What needs to be done
What is needed is an exact copy of the lines from the line containing "Keep writing the" to the line containing "S(MB_, 'chimney', 'dark", both lines included, and nothing else.

Records contained in a dataset
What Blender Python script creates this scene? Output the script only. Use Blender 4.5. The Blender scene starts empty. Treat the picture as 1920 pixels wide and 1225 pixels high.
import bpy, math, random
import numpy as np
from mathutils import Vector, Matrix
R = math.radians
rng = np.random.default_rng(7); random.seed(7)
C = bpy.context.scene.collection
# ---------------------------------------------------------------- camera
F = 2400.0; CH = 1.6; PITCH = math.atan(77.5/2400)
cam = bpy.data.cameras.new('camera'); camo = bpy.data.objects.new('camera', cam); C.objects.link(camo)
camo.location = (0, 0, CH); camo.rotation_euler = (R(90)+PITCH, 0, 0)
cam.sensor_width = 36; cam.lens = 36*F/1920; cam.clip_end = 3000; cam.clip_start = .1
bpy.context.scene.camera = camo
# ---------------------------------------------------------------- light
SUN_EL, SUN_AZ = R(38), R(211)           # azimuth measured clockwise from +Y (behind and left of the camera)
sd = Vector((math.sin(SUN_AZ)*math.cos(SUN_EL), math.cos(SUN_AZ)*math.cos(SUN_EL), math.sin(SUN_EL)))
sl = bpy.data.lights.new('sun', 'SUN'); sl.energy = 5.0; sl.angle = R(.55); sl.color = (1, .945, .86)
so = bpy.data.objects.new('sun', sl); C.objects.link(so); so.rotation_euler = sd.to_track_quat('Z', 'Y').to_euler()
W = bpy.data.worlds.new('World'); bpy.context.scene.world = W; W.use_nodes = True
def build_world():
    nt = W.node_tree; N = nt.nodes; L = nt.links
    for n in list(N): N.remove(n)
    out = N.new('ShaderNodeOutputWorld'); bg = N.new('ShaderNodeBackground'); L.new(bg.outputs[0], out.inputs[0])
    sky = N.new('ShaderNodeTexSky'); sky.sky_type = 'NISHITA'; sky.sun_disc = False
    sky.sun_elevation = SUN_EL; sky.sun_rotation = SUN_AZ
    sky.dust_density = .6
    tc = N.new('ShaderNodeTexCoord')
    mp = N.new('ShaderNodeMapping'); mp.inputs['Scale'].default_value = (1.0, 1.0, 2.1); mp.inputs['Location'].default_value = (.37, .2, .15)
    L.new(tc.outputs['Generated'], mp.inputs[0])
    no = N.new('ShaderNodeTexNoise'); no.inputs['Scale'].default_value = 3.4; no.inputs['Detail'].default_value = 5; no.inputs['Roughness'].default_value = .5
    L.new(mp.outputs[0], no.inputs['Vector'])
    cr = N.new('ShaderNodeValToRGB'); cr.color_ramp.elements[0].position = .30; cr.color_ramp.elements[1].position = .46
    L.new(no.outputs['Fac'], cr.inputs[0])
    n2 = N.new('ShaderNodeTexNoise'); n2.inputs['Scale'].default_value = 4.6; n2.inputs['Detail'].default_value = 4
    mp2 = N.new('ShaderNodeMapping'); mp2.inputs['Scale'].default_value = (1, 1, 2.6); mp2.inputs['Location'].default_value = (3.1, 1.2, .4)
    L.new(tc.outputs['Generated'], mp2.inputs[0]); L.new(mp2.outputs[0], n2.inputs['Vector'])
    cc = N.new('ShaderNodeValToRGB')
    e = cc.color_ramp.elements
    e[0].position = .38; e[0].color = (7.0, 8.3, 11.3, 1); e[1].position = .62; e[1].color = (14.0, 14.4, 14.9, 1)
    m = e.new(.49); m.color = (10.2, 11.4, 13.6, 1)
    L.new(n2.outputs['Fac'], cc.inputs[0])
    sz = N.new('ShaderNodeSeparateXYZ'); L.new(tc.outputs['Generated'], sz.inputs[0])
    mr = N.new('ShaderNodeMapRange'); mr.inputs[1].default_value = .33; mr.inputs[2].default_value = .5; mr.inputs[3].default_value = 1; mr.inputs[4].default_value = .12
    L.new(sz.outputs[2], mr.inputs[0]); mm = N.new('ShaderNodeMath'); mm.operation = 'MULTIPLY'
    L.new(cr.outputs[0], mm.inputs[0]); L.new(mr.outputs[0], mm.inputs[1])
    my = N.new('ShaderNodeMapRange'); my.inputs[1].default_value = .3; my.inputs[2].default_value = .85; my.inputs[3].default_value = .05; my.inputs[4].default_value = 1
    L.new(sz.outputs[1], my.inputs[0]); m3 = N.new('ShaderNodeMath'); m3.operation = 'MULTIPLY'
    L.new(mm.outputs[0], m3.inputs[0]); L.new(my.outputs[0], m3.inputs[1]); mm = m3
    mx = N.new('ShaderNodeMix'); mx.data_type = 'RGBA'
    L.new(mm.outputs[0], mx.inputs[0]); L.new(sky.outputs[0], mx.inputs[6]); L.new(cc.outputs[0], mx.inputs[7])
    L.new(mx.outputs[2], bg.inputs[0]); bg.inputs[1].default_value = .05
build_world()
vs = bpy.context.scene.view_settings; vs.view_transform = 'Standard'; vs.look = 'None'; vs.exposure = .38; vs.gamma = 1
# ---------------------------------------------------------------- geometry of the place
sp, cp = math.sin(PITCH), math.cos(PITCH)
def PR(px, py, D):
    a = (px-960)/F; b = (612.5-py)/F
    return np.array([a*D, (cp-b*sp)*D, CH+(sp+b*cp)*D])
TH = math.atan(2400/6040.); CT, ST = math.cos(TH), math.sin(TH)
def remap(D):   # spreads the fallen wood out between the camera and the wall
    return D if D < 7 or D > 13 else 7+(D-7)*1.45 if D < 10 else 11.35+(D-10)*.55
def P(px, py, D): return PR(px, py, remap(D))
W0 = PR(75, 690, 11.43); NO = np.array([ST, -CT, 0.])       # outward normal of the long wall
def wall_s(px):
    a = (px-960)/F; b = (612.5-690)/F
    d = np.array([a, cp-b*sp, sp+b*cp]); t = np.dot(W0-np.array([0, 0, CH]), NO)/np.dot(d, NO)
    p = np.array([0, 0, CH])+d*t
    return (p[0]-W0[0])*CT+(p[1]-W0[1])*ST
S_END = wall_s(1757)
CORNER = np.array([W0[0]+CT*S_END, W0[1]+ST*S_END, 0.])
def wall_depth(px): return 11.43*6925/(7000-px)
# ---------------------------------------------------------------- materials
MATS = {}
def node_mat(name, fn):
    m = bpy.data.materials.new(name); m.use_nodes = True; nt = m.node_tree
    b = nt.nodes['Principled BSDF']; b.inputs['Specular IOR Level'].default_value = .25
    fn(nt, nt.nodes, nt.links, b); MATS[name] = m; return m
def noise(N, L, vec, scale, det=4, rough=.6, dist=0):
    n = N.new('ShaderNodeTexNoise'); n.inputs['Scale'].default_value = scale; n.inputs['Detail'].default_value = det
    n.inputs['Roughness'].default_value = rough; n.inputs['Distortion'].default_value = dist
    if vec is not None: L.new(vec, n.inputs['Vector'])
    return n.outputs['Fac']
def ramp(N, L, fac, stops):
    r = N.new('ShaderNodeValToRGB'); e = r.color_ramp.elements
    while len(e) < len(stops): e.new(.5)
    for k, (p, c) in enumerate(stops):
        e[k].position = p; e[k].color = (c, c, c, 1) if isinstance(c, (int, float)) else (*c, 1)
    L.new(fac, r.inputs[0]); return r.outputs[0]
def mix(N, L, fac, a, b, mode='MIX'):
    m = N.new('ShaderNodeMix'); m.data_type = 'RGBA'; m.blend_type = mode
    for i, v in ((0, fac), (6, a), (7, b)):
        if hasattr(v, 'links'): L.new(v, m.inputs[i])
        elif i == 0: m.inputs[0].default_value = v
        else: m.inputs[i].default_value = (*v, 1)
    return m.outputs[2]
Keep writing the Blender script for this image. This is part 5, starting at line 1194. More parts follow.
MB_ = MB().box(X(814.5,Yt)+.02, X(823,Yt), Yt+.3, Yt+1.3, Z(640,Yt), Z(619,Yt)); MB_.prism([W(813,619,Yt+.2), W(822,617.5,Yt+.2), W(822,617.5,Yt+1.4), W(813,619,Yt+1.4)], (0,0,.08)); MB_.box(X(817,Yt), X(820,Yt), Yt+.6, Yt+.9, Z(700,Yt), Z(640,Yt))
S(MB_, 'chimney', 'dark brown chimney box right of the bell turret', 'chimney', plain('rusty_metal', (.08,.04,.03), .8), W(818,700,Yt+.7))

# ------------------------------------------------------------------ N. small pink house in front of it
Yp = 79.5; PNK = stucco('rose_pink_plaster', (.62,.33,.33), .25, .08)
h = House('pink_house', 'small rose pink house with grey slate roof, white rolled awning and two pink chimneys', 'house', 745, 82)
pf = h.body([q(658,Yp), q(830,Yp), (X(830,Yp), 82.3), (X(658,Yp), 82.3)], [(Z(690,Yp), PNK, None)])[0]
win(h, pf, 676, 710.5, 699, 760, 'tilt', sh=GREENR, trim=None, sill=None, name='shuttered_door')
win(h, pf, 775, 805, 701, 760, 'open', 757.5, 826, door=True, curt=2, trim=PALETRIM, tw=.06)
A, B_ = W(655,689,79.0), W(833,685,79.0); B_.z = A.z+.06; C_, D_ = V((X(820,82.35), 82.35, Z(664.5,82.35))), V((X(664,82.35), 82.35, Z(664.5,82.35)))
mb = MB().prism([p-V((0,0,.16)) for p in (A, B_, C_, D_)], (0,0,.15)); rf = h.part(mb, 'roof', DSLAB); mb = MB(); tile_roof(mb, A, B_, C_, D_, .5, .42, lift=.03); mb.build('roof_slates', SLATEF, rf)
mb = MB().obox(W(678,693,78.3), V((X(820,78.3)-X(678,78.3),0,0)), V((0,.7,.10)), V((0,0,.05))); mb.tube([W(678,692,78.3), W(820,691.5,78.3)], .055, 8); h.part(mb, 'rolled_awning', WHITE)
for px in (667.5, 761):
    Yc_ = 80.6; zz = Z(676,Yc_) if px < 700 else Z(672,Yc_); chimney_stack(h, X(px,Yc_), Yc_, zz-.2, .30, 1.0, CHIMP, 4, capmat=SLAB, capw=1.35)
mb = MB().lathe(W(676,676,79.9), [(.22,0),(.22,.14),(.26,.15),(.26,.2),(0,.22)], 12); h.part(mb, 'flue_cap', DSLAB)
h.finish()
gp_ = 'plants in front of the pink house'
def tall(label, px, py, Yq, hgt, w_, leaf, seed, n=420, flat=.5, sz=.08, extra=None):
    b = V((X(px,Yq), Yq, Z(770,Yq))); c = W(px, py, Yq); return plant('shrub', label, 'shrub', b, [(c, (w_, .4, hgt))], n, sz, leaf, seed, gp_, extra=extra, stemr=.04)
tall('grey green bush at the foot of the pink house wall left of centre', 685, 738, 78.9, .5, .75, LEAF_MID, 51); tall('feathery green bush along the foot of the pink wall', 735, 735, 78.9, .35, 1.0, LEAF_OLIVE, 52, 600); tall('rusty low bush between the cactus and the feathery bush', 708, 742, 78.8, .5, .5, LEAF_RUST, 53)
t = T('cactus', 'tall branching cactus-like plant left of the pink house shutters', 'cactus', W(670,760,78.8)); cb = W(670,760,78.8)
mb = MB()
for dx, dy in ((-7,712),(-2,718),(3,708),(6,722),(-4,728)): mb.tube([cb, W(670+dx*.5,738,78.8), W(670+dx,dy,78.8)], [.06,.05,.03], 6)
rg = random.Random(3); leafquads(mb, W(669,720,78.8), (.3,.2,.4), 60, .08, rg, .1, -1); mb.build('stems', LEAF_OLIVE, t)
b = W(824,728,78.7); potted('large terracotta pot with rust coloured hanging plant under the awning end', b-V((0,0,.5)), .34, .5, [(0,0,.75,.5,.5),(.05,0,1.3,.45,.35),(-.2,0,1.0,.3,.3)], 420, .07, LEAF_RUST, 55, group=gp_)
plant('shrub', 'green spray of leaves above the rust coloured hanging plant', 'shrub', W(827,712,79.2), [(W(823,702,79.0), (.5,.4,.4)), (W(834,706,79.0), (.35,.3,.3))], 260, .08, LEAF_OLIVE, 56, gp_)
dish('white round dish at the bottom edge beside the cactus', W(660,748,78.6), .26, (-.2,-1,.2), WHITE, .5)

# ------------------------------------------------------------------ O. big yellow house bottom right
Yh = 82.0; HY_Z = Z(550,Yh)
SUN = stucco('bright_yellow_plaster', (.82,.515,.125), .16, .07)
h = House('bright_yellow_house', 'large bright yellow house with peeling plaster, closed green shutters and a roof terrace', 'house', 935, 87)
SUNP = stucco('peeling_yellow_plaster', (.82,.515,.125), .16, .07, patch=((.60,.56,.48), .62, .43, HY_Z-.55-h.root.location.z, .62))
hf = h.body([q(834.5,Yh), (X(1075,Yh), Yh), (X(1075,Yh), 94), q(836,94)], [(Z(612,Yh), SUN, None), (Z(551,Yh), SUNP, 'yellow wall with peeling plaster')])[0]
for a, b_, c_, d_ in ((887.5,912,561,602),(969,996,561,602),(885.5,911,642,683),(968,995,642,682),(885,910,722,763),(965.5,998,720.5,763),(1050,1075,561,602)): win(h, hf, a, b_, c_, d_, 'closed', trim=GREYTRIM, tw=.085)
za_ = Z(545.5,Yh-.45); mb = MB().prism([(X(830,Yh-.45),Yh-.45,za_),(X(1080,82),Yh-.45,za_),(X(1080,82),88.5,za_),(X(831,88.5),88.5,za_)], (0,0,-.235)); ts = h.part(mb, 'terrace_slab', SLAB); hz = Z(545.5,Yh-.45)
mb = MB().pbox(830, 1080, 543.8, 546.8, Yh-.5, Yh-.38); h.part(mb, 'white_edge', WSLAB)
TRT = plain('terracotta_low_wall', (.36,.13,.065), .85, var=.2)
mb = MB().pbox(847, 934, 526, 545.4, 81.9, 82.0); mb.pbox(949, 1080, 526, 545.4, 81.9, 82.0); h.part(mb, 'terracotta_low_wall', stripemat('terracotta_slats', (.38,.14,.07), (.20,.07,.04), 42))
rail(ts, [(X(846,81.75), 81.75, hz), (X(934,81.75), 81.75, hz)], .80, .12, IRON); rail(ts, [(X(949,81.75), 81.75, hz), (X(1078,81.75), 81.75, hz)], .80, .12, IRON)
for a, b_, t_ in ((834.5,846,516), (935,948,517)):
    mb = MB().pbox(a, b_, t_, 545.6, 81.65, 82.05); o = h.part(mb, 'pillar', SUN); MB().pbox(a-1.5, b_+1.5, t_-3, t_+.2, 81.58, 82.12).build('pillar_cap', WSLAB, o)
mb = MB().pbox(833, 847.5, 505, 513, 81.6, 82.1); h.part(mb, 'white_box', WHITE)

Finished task
Keep writing the Blender script for this image. This is part 5, starting at line 1194. More parts follow.
MB_ = MB().box(X(814.5,Yt)+.02, X(823,Yt), Yt+.3, Yt+1.3, Z(640,Yt), Z(619,Yt)); MB_.prism([W(813,619,Yt+.2), W(822,617.5,Yt+.2), W(822,617.5,Yt+1.4), W(813,619,Yt+1.4)], (0,0,.08)); MB_.box(X(817,Yt), X(820,Yt), Yt+.6, Yt+.9, Z(700,Yt), Z(640,Yt))
S(MB_, 'chimney', 'dark brown chimney box right of the bell turret', 'chimney', plain('rusty_metal', (.08,.04,.03), .8), W(818,700,Yt+.7))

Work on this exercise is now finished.